2022年度「地球表層観測学」(近藤担当)

共用棟1階102講義室で実施しますが、ハイブリッドで配信も試みようと思います。ZOOMのURLはMoodleで連絡します。本講義では、環境リモートセンシングの対象である地球表層における諸現象、地表面を構成する様々な要素の分布と変化、人間活動による生産や環境への影響、等を理解し、それらの現象、事象を観測し、解析することができるリモートセンシングの方法について講義を行います。評価は3名の担当者ごとに小テストあるいは課題を課して評価します。

講義予定

連番 実施日 担当 タイトル
@ 5月23日 近藤 環境リモートセンシング概論
A 5月30日 近藤 植生のリモートセンシング1:人間と森林
B 6月6日 近藤 植生のリモートセンシング2:植生変動
C 6月13日 近藤 階層的リモートセンシング−グローバルとローカル
D 6月20日 近藤 都市環境リモートセンシング−ヒートアイランド

 *5回分の順番は決めましたが、近藤担当の最終年でもあるので、環境について近藤が考えつづけてきた話題に逸れることがあると思います。予定されたコンテンツのすべては終わらないかも知れませんが、このページで学んでください。なお、下記のコンテンツには過年度のものが含まれます。課題等の指示はMoodleでお知らせします。


@ 環境リモートセンシングとは何かーリモートセンシング概論

講義資料 (地球環境科学特別講義Uと共通) テキストベース講義 地球環境科学特別講義Uも参照してください。

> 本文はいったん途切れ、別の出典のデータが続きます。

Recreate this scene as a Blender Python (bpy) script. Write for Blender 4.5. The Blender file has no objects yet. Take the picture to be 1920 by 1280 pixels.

環境リモートセンシングは、環境リモートセンシングの両方を扱います。環境を理解している研究者が、リモートセンシングにより環境を計測、モニタリングすることにより、より深い環境の理解が可能になります。事実だけでなく、真実を読み取ることができる知識、経験を修得すること、それが教育目標です。

課題 提出期限4月18日 メールで近藤に提出、件名に【地球表層】と入れること(後で検索しやすいから)

課題といってもアクティブ・ラーニングとするためのアンケートのようなものです。もちろん、大学院の講義ですので、自身の考え方を論理的かつ明快に記述してくれれば評価は上がります。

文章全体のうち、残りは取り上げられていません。